Towards that end, Ling utilizes the power of high-performance computing at Baylor. His data is a regular guest within Baylor’s supercomputer, Kodiak. There, rigorous calculations and simulations utilize thousands of CPUs needed to develop models accounting for spray variables, and a process used in video games is an important tool.

“A very important, innovative idea in this project is that we use something called skeletonization to look at a spray,” Ling said. “In video games, people have used what they call a skeleton, in presentation, for complicated 3D objects. For example, with a human body, we try to get only the skeleton of a very abstract presentation for a simplified model. A spray contains very complicated liquid structures, so for a spray, we use the same idea—to get a skeleton of it and then model the physical process space on that skeleton. That is how we strive for the solid simulation data, and that's why we need a super computer.”

Through skeletonization and repeated simulations, Ling seeks to develop the 3D models necessary to understand the comprehensive array of ways spray behaves inside a system. As he does so, he’s utilizing computing power he hopes to save for future engineers, cutting the amount of energy they need to address these challenges.

“With this advanced understanding of droplets, we will use these methods to develop a software that is both powerful and efficient—complex enough to provide the detail they need, but without requiring the computing power currently necessary.”

A further educational component of the grant will help spark an interest in engineering for young people through the creation of resources like a summer science camp for children in grades 7 through 12, particularly welcoming to those with physical limitations.

Benchmarks for Mechanical Engineering and Baylor’s Research Vision

Dr. Ling’s CAREER award comes at a highly-decorated time in Baylor research. Four professors earned CAREER awards this spring—the most in a year in school history. It also represents a hallmark for Baylor Mechanical Engineering—it’s the first CAREER award in the division within the School of Engineering and Computer Science.

“I’m very thankful for the support of the School of Engineering and Computer Science,” Ling said. “They provided me with all the research resources and facilities I need, as well as student support so that I could get the preliminary data to launch the CAREER award. At the same time, this is also very important to our school as it is the first for Mechanical Engineering. Across Baylor, there’s an environment in which everyone works together and pursues each other’s shared success. That, along with our Christian values and pursuit of becoming a Christian research university make Baylor so unique.”

Awards like Ling’s CAREER Award further demonstrate Baylor’s intentional pursuit of research preeminence, as spelled out in Illuminate, the University’s strategic vision.

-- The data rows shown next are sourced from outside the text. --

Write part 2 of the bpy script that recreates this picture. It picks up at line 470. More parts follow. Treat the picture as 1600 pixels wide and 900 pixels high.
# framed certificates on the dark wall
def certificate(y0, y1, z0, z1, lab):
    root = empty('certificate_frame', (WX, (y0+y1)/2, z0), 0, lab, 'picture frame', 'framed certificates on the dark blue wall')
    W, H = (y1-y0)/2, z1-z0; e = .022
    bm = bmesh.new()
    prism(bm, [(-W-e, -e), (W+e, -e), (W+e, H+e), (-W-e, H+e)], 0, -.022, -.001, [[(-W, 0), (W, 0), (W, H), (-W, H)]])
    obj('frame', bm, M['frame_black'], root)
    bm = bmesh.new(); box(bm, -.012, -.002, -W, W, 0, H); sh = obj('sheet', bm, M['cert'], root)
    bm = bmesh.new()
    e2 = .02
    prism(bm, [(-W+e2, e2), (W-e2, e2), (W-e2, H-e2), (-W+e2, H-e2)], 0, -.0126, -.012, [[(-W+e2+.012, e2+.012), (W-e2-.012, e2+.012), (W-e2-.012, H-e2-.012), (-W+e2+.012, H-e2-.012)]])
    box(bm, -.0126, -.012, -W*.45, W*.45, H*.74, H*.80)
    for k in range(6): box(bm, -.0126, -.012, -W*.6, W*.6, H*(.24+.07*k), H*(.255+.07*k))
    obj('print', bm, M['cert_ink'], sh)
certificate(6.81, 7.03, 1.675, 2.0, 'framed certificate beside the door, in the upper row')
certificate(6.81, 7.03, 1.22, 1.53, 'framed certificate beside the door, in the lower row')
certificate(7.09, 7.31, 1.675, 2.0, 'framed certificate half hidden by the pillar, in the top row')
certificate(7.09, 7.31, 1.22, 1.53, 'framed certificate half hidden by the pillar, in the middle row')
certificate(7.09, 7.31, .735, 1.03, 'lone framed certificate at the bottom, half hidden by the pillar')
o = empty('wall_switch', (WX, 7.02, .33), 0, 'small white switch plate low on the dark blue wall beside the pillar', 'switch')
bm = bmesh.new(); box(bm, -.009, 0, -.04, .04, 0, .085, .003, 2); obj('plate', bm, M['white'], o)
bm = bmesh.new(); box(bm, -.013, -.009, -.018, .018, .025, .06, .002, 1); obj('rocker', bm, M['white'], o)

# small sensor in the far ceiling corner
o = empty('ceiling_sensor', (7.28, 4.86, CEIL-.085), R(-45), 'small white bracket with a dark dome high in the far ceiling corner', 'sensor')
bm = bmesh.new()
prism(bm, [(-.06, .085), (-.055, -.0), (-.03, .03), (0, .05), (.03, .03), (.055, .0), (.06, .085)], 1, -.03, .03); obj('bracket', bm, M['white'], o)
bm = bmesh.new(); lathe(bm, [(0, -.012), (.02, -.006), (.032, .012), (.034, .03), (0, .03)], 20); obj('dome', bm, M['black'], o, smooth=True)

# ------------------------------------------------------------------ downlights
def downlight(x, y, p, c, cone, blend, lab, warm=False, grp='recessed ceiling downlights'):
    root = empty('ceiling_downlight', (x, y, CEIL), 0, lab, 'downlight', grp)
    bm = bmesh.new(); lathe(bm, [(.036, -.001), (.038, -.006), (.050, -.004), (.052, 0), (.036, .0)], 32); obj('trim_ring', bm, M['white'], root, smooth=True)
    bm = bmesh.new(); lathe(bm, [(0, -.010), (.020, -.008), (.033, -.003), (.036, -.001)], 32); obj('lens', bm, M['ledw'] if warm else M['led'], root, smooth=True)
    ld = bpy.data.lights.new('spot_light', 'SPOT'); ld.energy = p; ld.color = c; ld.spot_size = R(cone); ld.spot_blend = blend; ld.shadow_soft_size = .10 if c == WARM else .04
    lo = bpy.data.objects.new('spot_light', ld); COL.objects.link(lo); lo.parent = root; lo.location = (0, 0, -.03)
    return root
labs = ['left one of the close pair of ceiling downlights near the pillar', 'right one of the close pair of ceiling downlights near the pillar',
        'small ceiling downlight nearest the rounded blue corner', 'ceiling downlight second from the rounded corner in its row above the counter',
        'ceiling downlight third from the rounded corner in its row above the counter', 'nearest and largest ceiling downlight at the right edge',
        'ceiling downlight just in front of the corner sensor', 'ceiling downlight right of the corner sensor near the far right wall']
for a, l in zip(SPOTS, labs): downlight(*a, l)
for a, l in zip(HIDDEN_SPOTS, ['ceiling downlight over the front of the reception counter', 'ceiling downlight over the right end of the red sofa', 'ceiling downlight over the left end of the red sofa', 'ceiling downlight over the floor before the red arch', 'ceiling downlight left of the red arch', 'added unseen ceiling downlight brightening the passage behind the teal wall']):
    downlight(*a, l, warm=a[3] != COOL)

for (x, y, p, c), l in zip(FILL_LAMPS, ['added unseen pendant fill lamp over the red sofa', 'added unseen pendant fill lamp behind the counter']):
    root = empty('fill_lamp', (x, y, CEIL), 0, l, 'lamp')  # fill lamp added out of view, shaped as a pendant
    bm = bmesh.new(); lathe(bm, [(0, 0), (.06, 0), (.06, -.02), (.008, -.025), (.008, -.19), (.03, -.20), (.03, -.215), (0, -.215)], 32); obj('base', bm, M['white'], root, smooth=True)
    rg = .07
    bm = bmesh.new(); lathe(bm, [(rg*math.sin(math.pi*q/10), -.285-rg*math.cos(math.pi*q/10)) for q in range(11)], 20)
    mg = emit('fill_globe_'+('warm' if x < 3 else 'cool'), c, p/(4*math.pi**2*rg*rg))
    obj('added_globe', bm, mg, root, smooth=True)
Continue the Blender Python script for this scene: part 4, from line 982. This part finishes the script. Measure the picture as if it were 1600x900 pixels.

“The recent increase in the number of CAREER award winners clearly demonstrates that we are hiring well in a variety of disciplines, and we are building a strong foundation for future success and sustainability of our research enterprise,” Kevin Chambliss, Ph.D., Vice Provost for Research, said. “ I fully expect that the success of this year’s CAREER award winners will increase our ability to recruit top talent in the future, which will further accelerate our progress toward R1.”